Observers point to the current mining boom in Papua New Guinea, which has caused great inequality and envy among certain communities. In several documented cases, including the beheading of Rumbali, victims have been financially better off than those who accused and killed them.

Jorgensens said that conspiracy theories, which he posits have spread in part through interpretations of depictions of vampires and witches in movies and televisions, have provided an added element to spur aimless youth towards violence.

"I was passing through a town where there had been some recent incidents and people said the witches were supposed to be in touch with some guy in the US who was directing them, and that the witches had capes that they would put on, rendering themselves invisible," he said, referring to a trip he made in 2004 to Tabubil, in the country's West. The journey coincided with a Harry Potter film — which depict a cape with such powers — reaching Papua New Guinea.

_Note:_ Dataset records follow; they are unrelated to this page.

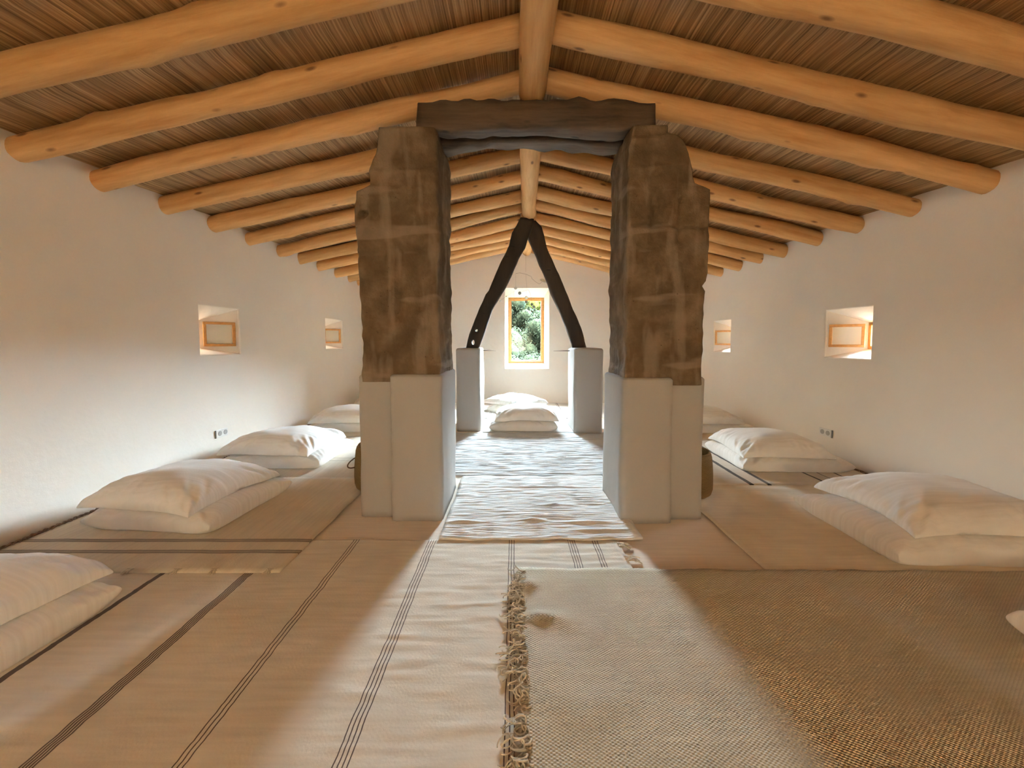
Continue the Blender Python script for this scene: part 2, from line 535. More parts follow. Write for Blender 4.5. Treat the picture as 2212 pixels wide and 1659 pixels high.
def ceiling():
    bm = bmesh.new()  # unseen slab over the reeds, added to keep light out
    ny = 190
    ys = [YB - .1 + (YE + .2 - YB) * j / ny for j in range(ny + 1)]
    for side in (-1, 1):
        x_end = XL - .12 if side < 0 else XR + .12
        pitch = 0.0125
        n = int(abs(x_end - RX) / pitch)
        cols = []
        rys = LRY if side < 0 else RRY
        for i in range(n * 3 + 1):
            x = RX + side * i * pitch / 3
            ph = i % 3
            reed = (0.0, 0.0045, 0.0045)[ph]
            r_i = i // 3
            row = []
            for y in ys:
                near = min(abs(y - q) for q in rys)
                sag = 0.012 * min(1, near / 0.2) ** 1.5 + 0.004 * nz(x * 3, y * 3, 4)
                wob = 0.0035 * nz(r_i * 3.7, y * 0.9, side)
                row.append(bm.verts.new((x + 0.002 * nz(r_i * 1.3, y * 1.2, 9), y, under(x) + RD + 0.010 - reed - sag + wob)))
            cols.append(row)
        for a, b in zip(cols, cols[1:]):
            for j in range(ny):
                bm.faces.new((a[j], b[j], b[j + 1], a[j + 1]))
    o = new_obj('ceiling', bm, M['reed'])
    o['kind'] = 'structure'
    bm = bmesh.new()  # unseen slab over the reeds, added to keep light out
    for xa, xb in ((XL - .6, RX), (RX, XR + .6)):
        za, zb = under(xa) + RD + .03, under(xb) + RD + .03
        pts = [(xa, za), (xb, zb), (xb, zb + .1), (xa, za + .1)]
        f0 = [bm.verts.new((x, YB - .6, z)) for x, z in pts]
        f1 = [bm.verts.new((x, YE + .6, z)) for x, z in pts]
        bm.faces.new(f0); bm.faces.new(f1[::-1])
        for k in range(4):
            bm.faces.new((f0[k], f0[(k + 1) % 4], f1[(k + 1) % 4], f1[k]))
    o = new_obj('roof', bm, M['roof'], smooth=False)
    o['kind'] = 'structure'
ceiling()

# ------------------------------------------------------------------ logs
def log_mesh(length, r, seed, seg=20, step=0.05, crook=0.012, knots=0.9, round_end=0.0):
    """log along local +X, built as a wobbly tapered tube with knots"""
    rnd = random.Random(seed)
    bm = bmesh.new()  # unseen slab over the reeds, added to keep light out
    n = max(6, int(length / step))
    kn = [(rnd.uniform(0, length), rnd.uniform(0, 2 * PI), rnd.uniform(.05, .11), rnd.uniform(.004, .012) * knots) for _ in range(int(length * 3.2))]
    rings = []
    for i in range(n + 1):
        x = length * i / n
        cy_, cz_ = crook * nz(x * 0.9, seed * 3.1, 0), crook * nz(x * 0.9, seed * 3.1, 7) * .7
        rr = r * (1 + 0.13 * nz(x * 1.3, seed, 3) + .05 * nz(x * 4.5, seed, 8))
        if round_end:
            for e in (x, length - x):
                if e < round_end: rr *= math.sqrt(max(0.15, 1 - (1 - e / round_end) ** 2))
        ring = []
        for k in range(seg):
            a = 2 * PI * k / seg
            q = rr * (1 + 0.07 * nz(x * 2.2, math.cos(a) * 1.5 + seed, math.sin(a) * 1.5))
            for kx, ka, kw, kh in kn:
                dx_ = (x - kx) / kw
                if abs(dx_) < 2:
                    da = (a - ka + PI) % (2 * PI) - PI
                    q += kh * math.exp(-dx_ * dx_ * 1.5 - (da / .5) ** 2)
            ring.append(bm.verts.new((x, cy_ + q * math.cos(a), cz_ + q * math.sin(a))))
        rings.append(ring)
    for a, b in zip(rings, rings[1:]):
        for k in range(seg):
            bm.faces.new((a[k], a[(k + 1) % seg], b[(k + 1) % seg], b[k]))
    bm.faces.new(rings[0][::-1]); bm.faces.new(rings[-1])
    return bm

def place_log(name, p0, p1, r, seed, material, **kw):
    p0, p1 = Vector(p0), Vector(p1)
    bm = log_mesh((p1 - p0).length, r, seed, **kw)
    o = new_obj(name, bm, material)
    o.location = p0
    o.rotation_euler = (p1 - p0).to_track_quat('X', 'Z').to_euler()
    return o

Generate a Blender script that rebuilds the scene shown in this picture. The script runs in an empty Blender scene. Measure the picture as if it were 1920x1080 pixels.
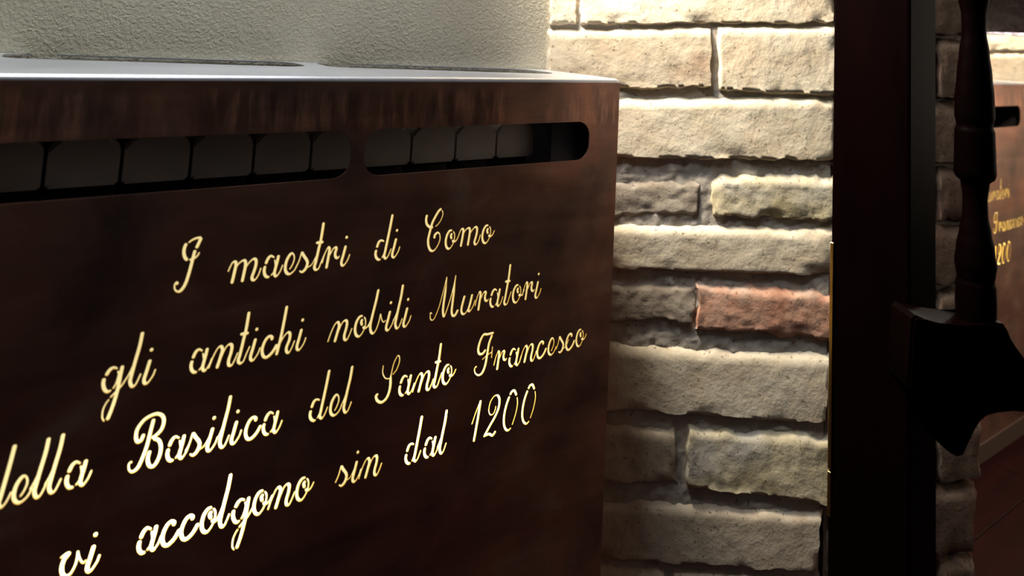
import bpy, bmesh, math, random
import numpy as np
from mathutils import Vector, Matrix, noise
from mathutils.geometry import delaunay_2d_cdt
R = random.Random(7)
sc = bpy.context.scene
COL = sc.collection

# ---------------------------------------------------------------- camera
cam_d = bpy.data.cameras.new('camera'); cam = bpy.data.objects.new('camera', cam_d); COL.objects.link(cam)
cam.matrix_world = Matrix(((0.82555, -0.09572, -0.55616, -0.7463), (-0.56167, -0.04375, -0.82620, -0.7907),
                           (0.05475, 0.99445, -0.08988, 0.9897), (0, 0, 0, 1)))
cam_d.sensor_width = 36; cam_d.lens = 24.0; cam_d.shift_y = -0.31109
cam_d.clip_start = 0.02
cam_d.dof.use_dof = True; cam_d.dof.focus_distance = 0.97; cam_d.dof.aperture_fstop = 3.4
sc.camera = cam
sc.view_settings.view_transform = 'Standard'; sc.view_settings.look = 'None'
sc.view_settings.gamma = 1; sc.view_settings.exposure = 0.0; sc.view_settings.use_curve_mapping = False

# ---------------------------------------------------------------- world and lights
w = bpy.data.worlds.new('world'); sc.world = w; w.use_nodes = True
w.node_tree.nodes['Background'].inputs[0].default_value = (0.9, 0.85, 0.8, 1)
w.node_tree.nodes['Background'].inputs[1].default_value = 0.013

def area(name, loc, target, size, power, color, size_y=None):
    l = bpy.data.lights.new(name, 'AREA'); l.energy = power; l.color = color; l.size = size
    if size_y: l.shape = 'RECTANGLE'; l.size_y = size_y
    o = bpy.data.objects.new(name, l); COL.objects.link(o); o.location = loc
    o.rotation_euler = (Vector(target) - Vector(loc)).to_track_quat('-Z', 'Y').to_euler(); return o
def spot(name, loc, target, power, color, ang, blend, rad):
    l = bpy.data.lights.new(name, 'SPOT'); l.energy = power; l.color = color
    l.spot_size = math.radians(ang); l.spot_blend = blend; l.shadow_soft_size = rad
    o = bpy.data.objects.new(name, l); COL.objects.link(o); o.location = loc
    o.rotation_euler = (Vector(target) - Vector(loc)).to_track_quat('-Z', 'Y').to_euler(); return o
DX = 1.572
# adjustable ceiling spots, one over each radiator niche, thrown along the ledge on to the brick pier
for sx_, nm_ in ((0, 'ceiling_spot'), (DX, 'ceiling_spot_far')):
    spot(nm_, (-0.22 + sx_, 0.15, 1.60), (0.38 + sx_, -0.05, 0.98), 138, (1.0, 0.885, 0.72), 80, 1.0, 0.07)
# daylight from the room's windows, left and behind, then three added fill lights
area('window_light', (-1.5, -1.1, 2.1), (-0.4, 0.3, 0.9), 0.9, 1.0, (0.80, 0.88, 1.0), 1.2)
area('ledge_fill', (-0.62, -0.02, 2.3), (-0.5, 0.05, 0), 0.5, 25, (0.88, 0.92, 1.0))  # added cool overhead fill that brightens the ledge
area('green_fill', (-1.25, 0.12, 1.45), (-0.95, 0.35, 1.05), 0.12, 0.42, (0.62, 1.0, 0.25))  # added green fill, tints the plaster at the far left
area('cover_fill', (2.2, -1.25, 1.2), (0, 0, 0.85), 1.2, 10, (1.0, 0.84, 0.68))  # added warm fill, placed to reflect in the right of the cover

# ---------------------------------------------------------------- helpers
def tag(o, label=None, cat=None, group=None, kind=None):
    if label: o['label'] = label
    if cat: o['category'] = cat
    if group: o['group'] = group
    if kind: o['kind'] = kind
    return o
def empty(name, loc=(0, 0, 0)):
    o = bpy.data.objects.new(name, None); COL.objects.link(o); o.location = loc; o.empty_display_size = 0.05; return o
def mesh(name, verts, faces, mat, parent=None, smooth=False):
    me = bpy.data.meshes.new(name); me.from_pydata([tuple(v) for v in verts], [], faces); me.validate(); me.update()
    if mat: me.materials.append(mat)
    if smooth:
        for p in me.polygons: p.use_smooth = True
    o = bpy.data.objects.new(name, me); COL.objects.link(o)
    if parent: o.parent = parent
    return o
def bm_obj(name, bm, mat, parent=None, smooth=False, auto=None):
    bmesh.ops.recalc_face_normals(bm, faces=bm.faces)
    me = bpy.data.meshes.new(name); bm.to_mesh(me); bm.free(); me.materials.append(mat)
    if smooth:
        for p in me.polygons: p.use_smooth = True
        if auto: me.set_sharp_from_angle(angle=math.radians(auto))
    o = bpy.data.objects.new(name, me); COL.objects.link(o)
    if parent: o.parent = parent
    return o
def box_bm(lo, hi, bevel=0.0, seg=2, bm=None):
    b = bmesh.new()
    m = Matrix.Translation([(a + c) / 2 for a, c in zip(lo, hi)]) @ Matrix.Diagonal([c - a for a, c in zip(lo, hi)] + [1])
    bmesh.ops.create_cube(b, size=1, matrix=m)
    if bevel: bmesh.ops.bevel(b, geom=b.edges[:], offset=bevel, segments=seg, profile=0.5, affect='EDGES')
    if bm is None: return b
    t = bpy.data.meshes.new('t'); b.to_mesh(t); b.free(); bm.from_mesh(t); bpy.data.meshes.remove(t); return bm
def copy_tree(o, off, parent=None):
    c = o.copy(); COL.objects.link(c)
    if parent: c.parent = parent
    else: c.location = Vector(o.location) + Vector(off)
    for ch in list(o.children): copy_tree(ch, off, c)
    return c

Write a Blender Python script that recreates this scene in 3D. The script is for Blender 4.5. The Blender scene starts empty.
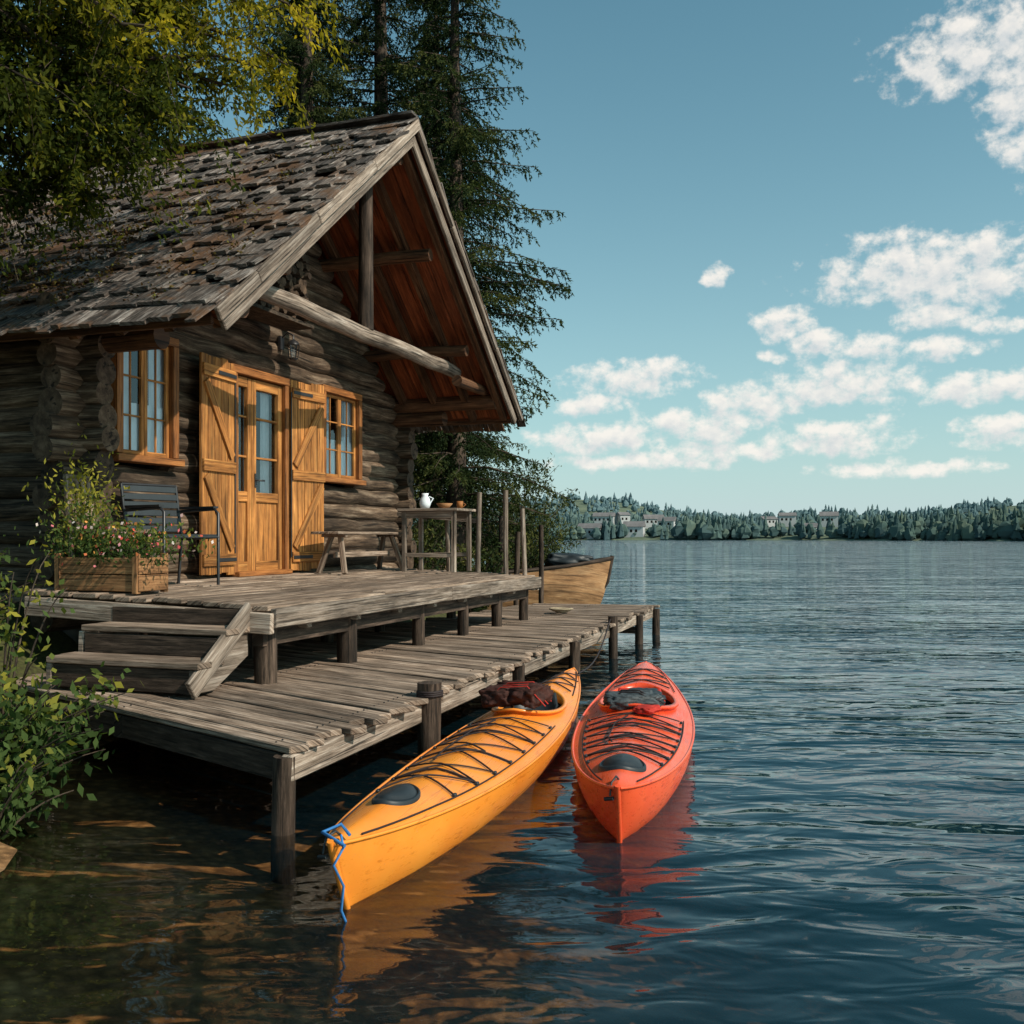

The United Nations has repeatedly urged the government to do more to clamp down on the practice, which it says falls into a general pattern of abuse of women. In June, UN human rights adviser Signe Poulsen said "There must be an end to impunity for those who incite or commit acts of violence against individuals accused of sorcery and witchcraft."

Catholic and evangelical leaders have also drawn attention to the killings. In a press release last week, the Vatican said "It is urgent… to develop a 'national response' in order to overcome the current mentality."

The statement went on to recognize that "even in Europe until centuries ago, especially during epidemics of plague, people were accused of causing illness and death through witchcraft."